Task goal>
Find each line holding "pixels" and copy it out.

Provided records>
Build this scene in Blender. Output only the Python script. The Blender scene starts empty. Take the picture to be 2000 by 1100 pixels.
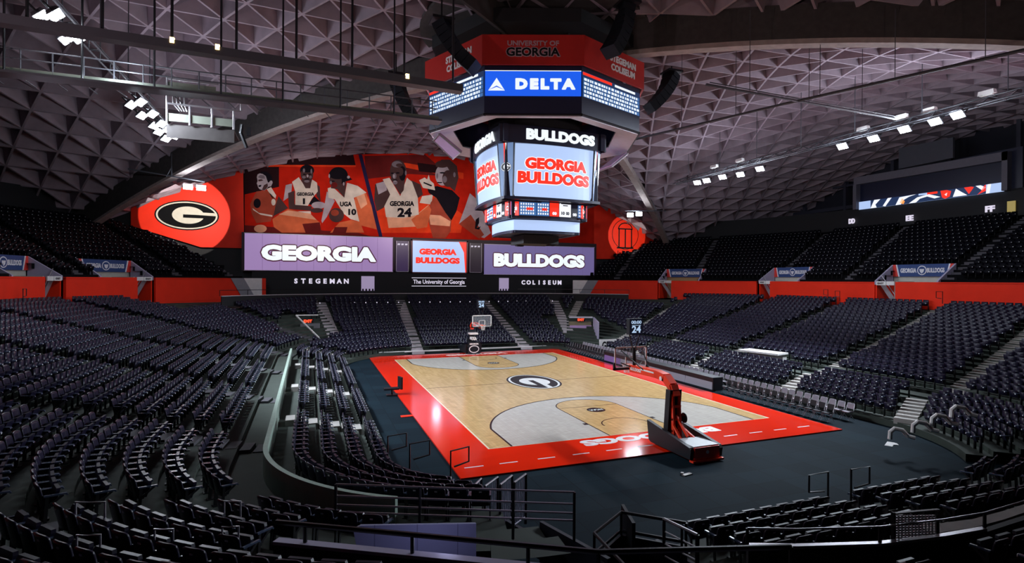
import bpy, math, random
import numpy as np
from mathutils import Vector, Matrix
random.seed(7)
SC = bpy.context.scene
COL = SC.collection
R = math.radians
V = Vector

# ------------------------------------------------------------------ camera
CX, CY, CZ, YA, PI_, RO, FPX, PPX = -14.67, -37.42, 7.204, .3899, -.002, .006, 1111.7, 1061.4
fv = V((math.sin(YA)*math.cos(PI_), math.cos(YA)*math.cos(PI_), math.sin(PI_)))
_r = V((math.cos(YA), -math.sin(YA), 0)); _u = _r.cross(fv)
rv = _r*math.cos(RO)+_u*math.sin(RO); uv = -_r*math.sin(RO)+_u*math.cos(RO)
CAMP = V((CX, CY, CZ))
def at(u, v, x=None, y=None, z=None):
    """the point of the plane x=, y= or z= that the photograph shows at pixel (u, v)"""
    d = fv+rv*((u-PPX)/FPX)+uv*((550-v)/FPX)
    t = (x-CX)/d.x if x is not None else (y-CY)/d.y if y is not None else (z-CZ)/d.z
    return CAMP+d*t
def pix(p):
    d = V(p)-CAMP; c = d.dot(fv)
    if c <= .2: return None
    return (PPX+FPX*d.dot(rv)/c, 550-FPX*d.dot(uv)/c, c)
cam = bpy.data.cameras.new('camera'); co = bpy.data.objects.new('camera', cam); COL.objects.link(co)
cam.sensor_width = 36; cam.lens = FPX/2000*36; cam.shift_x = (1000-PPX)/2000; cam.clip_end = 400
co.matrix_world = Matrix((( rv.x, uv.x, -fv.x, CX), (rv.y, uv.y, -fv.y, CY), (rv.z, uv.z, -fv.z, CZ), (0, 0, 0, 1)))
SC.camera = co
SC.view_settings.view_transform = 'Standard'; SC.view_settings.look = 'None'
SC.view_settings.gamma = 1; SC.view_settings.exposure = 0.0
SC.cycles.max_bounces = 5; SC.cycles.diffuse_bounces = 3; SC.cycles.glossy_bounces = 3
SC.cycles.transmission_bounces = 4; SC.cycles.transparent_max_bounces = 8
SC.cycles.sample_clamp_indirect = 4; SC.cycles.caustics_reflective = False; SC.cycles.caustics_refractive = False
w = bpy.data.worlds.new('world'); SC.world = w; w.use_nodes = True
w.node_tree.nodes['Background'].inputs[0].default_value = (.3, .32, .5, 1); w.node_tree.nodes['Background'].inputs[1].default_value = .01

# ------------------------------------------------------------------ materials
MATS = {}
def mat(name, col, rough=.5, metal=0., emit=0., noise=.12, nscale=3., spec=.5, coat=0., alpha=1.):
    if name in MATS: return MATS[name]
    m = bpy.data.materials.new(name); m.use_nodes = True; nt = m.node_tree
    b = nt.nodes['Principled BSDF']
    b.inputs['Roughness'].default_value = rough; b.inputs['Metallic'].default_value = metal
    b.inputs['Specular IOR Level'].default_value = spec; b.inputs['Coat Weight'].default_value = coat
    b.inputs['Coat Roughness'].default_value = .08; b.inputs['Alpha'].default_value = alpha
    c = (*col, 1)
    if emit:
        b.inputs['Base Color'].default_value = (*[k*.3 for k in col], 1)
        b.inputs['Emission Color'].default_value = c; b.inputs['Emission Strength'].default_value = emit
    elif noise:
        tc = nt.nodes.new('ShaderNodeTexCoord'); n = nt.nodes.new('ShaderNodeTexNoise'); n.inputs['Scale'].default_value = nscale
        n.inputs['Detail'].default_value = 4
        r = nt.nodes.new('ShaderNodeMapRange'); r.inputs['To Min'].default_value = 1-noise; r.inputs['To Max'].default_value = 1+noise
        x = nt.nodes.new('ShaderNodeMix'); x.data_type = 'RGBA'; x.blend_type = 'MULTIPLY'; x.inputs[0].default_value = 1
        x.inputs[6].default_value = c
        nt.links.new(tc.outputs['Object'], n.inputs['Vector']); nt.links.new(n.outputs['Fac'], r.inputs['Value'])
        nt.links.new(r.outputs[0], x.inputs[7]); nt.links.new(x.outputs[2], b.inputs['Base Color'])
    else: b.inputs['Base Color'].default_value = c
    MATS[name] = m; return m

def brick_mat(name, c1, c2, mortar, bw, bh, rough, offset=.5, msize=.01, rot=0., bumpy=0., coat=0., grain=0., coord='Object', spec=.5):
    m = bpy.data.materials.new(name); m.use_nodes = True; nt = m.node_tree; b = nt.nodes['Principled BSDF']
    tc = nt.nodes.new('ShaderNodeTexCoord'); mp = nt.nodes.new('ShaderNodeMapping'); mp.inputs['Rotation'].default_value = (0, 0, rot)
    br = nt.nodes.new('ShaderNodeTexBrick'); br.offset = offset
    br.inputs['Color1'].default_value = (*c1, 1); br.inputs['Color2'].default_value = (*c2, 1); br.inputs['Mortar'].default_value = (*mortar, 1)
    br.inputs['Scale'].default_value = 1; br.inputs['Mortar Size'].default_value = msize
    br.inputs['Brick Width'].default_value = bw; br.inputs['Row Height'].default_value = bh
    nt.links.new(tc.outputs[coord], mp.inputs['Vector']); nt.links.new(mp.outputs[0], br.inputs['Vector'])
    src = br.outputs['Color']
    if grain:
        mp2 = nt.nodes.new('ShaderNodeMapping'); mp2.inputs['Scale'].default_value = (1.2, 9, 1); mp2.inputs['Rotation'].default_value = (0, 0, rot)
        n = nt.nodes.new('ShaderNodeTexNoise'); n.inputs['Scale'].default_value = 1.6; n.inputs['Detail'].default_value = 6
        r = nt.nodes.new('ShaderNodeMapRange'); r.inputs['From Min'].default_value = .3; r.inputs['From Max'].default_value = .7
        r.inputs['To Min'].default_value = 1-grain; r.inputs['To Max'].default_value = 1+grain
        x = nt.nodes.new('ShaderNodeMix'); x.data_type = 'RGBA'; x.blend_type = 'MULTIPLY'; x.inputs[0].default_value = 1
        nt.links.new(tc.outputs[coord], mp2.inputs['Vector']); nt.links.new(mp2.outputs[0], n.inputs['Vector']); nt.links.new(n.outputs['Fac'], r.inputs['Value'])
        nt.links.new(src, x.inputs[6]); nt.links.new(r.outputs[0], x.inputs[7]); src = x.outputs[2]
    nt.links.new(src, b.inputs['Base Color'])
    b.inputs['Roughness'].default_value = rough; b.inputs['Coat Weight'].default_value = coat; b.inputs['Coat Roughness'].default_value = .06
    b.inputs['Specular IOR Level'].default_value = spec
    MATS[name] = m; return m

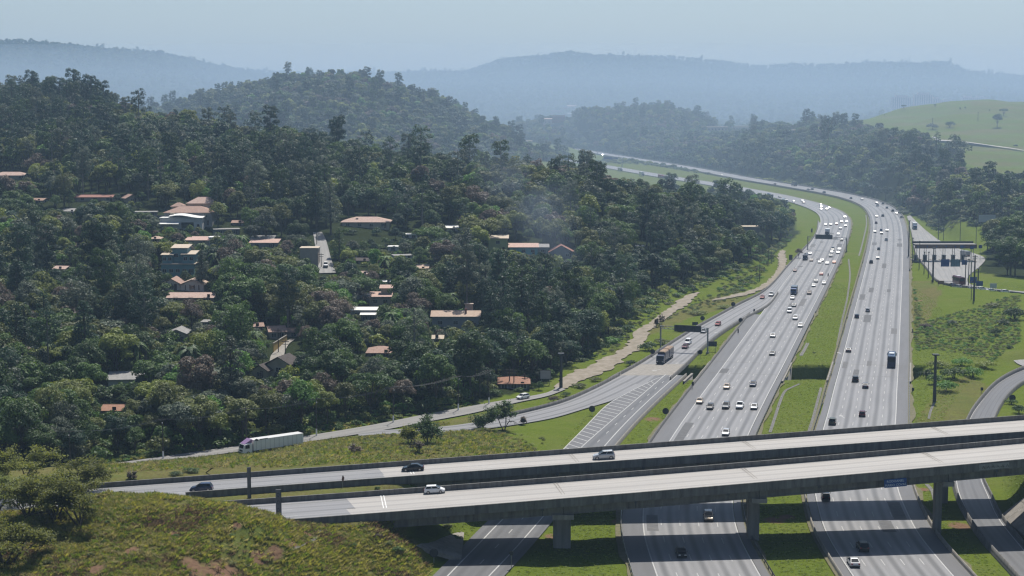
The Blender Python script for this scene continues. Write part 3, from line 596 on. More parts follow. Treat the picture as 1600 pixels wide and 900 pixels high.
def overpass(label, Nl, Fl, pxs, skew, piers, xa0, xa1, nlanes):
    root = empty('overpass', (0, 0, 0), 0, label, 'overpass')
    Np, Fp = deckline(Nl, pxs), deckline(Fl, pxs - skew)
    ac = Fp - Np; ac[:, 2] = 0; wd = np.linalg.norm(ac, axis=1); ac /= wd[:, None]
    deck = strip('deck', Np + ac * .32, Fp - ac * .32, M_DECK, 0, root, nu=8)
    b = MB()
    for i in range(len(Np) - 1): hexpath(b, Np[i] + ac[i] * .02, Np[i + 1] + ac[i + 1] * .02, Fp[i] - ac[i] * .02, Fp[i + 1] - ac[i + 1] * .02, -.42, -.02)
    b.build('slab', M_CONC, root)
    panels(root, Np, ac, -.62, 1.0, 5.4, .28, M_CONCD); panels(root, Fp, -ac, -.62, 1.0, 5.4, .28, M_CONCD)
    at = lambda x, f: np.array([np.interp(x, Np[:, 0], Np[:, j]) for j in range(3)]) * (1 - f) + f * np.array([np.interp(x, Fp[:, 0], Fp[:, j]) for j in range(3)])
    xs = [xa0] + [p[0] for p in piers] + [xa1]
    for x0, x1 in zip(xs, xs[1:]):
        for f in (.09, .295, .5, .705, .91):
            b = MB(); nseg = 6
            for k in range(nseg):
                a0 = x0 + .06 + (x1 - x0 - .12) * k / nseg; a1 = x0 + .06 + (x1 - x0 - .12) * (k + 1) / nseg
                hexpath(b, at(a0, f - .02), at(a1, f - .02), at(a0, f + .02), at(a1, f + .02), -2.0, -.42); hexpath(b, at(a0, f - .028), at(a1, f - .028), at(a0, f + .028), at(a1, f + .028), -2.25, -2.0)
            b.build('girder', M_CONCD, root)
    for (x, w, d) in piers:
        c = at(x, .5); zt = c[2] - 2.25; zb = gz(c[0], c[1]) - 1.5
        p = MB(); wid = np.linalg.norm(at(x, .96) - at(x, .04)) * .5
        p.box(-w / 2 - .35, w / 2 + .35, -wid, wid, zt - .9, zt - .02); pier = p.build('pier_cap', M_CONC, root, (c[0], c[1], 0))
        for off in (0,):
            p = MB(); p.box(-w / 2, w / 2, -d / 2, d / 2, zb, zt - .9)
            for kk in (-1, 1): p.box(-w * .16 + kk * w * .27, w * .16 + kk * w * .27, -d / 2 - .06, d / 2 + .06, zb, zt - .95)
            p.build('pier', M_CONC, root, (c[0], c[1] + off, 0))
    for x in np.arange(xa0 + 12, xa1 - 6, 17.0):
        q = at(x, 0); b = MB(); b.box(-.28, .28, -.16, .02, -.95, -.62); b.tube([(0, -.12, -.9), (0, -.12, -1.9)], .09, 6); b.build('drain_outlet', M_DSTEEL, root, (q[0], q[1], q[2]))
    for x in (xa0, xa1):
        b = MB(); s = -1 if x == xa0 else 1
        hexpath(b, at(x, .02), at(x + s * 1.2, .02), at(x, .98), at(x + s * 1.2, .98), -3.2, -.43) if s > 0 else hexpath(b, at(x - 1.2, .02), at(x, .02), at(x - 1.2, .98), at(x, .98), -3.2, -.43)
        b.build('abutment', M_CONC, root)
    for x in xs[:-1]:
        b = MB(); q = .012
        for dx in (-.35, .2):
            e = np.array([0, 0, q]); sk_ = np.array([-2.2, 0, 0])
            b.quad(at(x + dx, .03) + e - sk_ * .5, at(x + dx + .16, .03) + e - sk_ * .5, at(x + dx + .16, .97) + e + sk_ * .5, at(x + dx, .97) + e + sk_ * .5)
        b.build('expansion_joint', M_WHITE if x == xs[0] else M_PALE, deck)
    s = arclen(Np); b = MB()
    for f in [(.06 + .88 * i / nlanes) for i in range(nlanes + 1)]:
        solid = f < .1 or f > .9; q = 3.0
        while q < s[-1] - 5:
            x0 = np.interp(q, s, Np[:, 0]); x1 = np.interp(q + (3.9 if not solid else 11.9), s, Np[:, 0]); e = np.array([0, 0, .008]); w_ = .075 / np.mean(wd)
            b.quad(at(x0, f - w_) + e, at(x1, f - w_) + e, at(x1, f + w_) + e, at(x0, f + w_) + e); q += 12
    tag(b.build('lane_markings', M_PAINT, deck), kind='stuff')
    return root, Np, Fp, ac, at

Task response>
Build this scene in Blender. Output only the Python script. The Blender scene starts empty. Take the picture to be 2000 by 1100 pixels.
The Blender Python script for this scene continues. Write part 3, from line 596 on. More parts follow. Treat the picture as 1600 pixels wide and 900 pixels high.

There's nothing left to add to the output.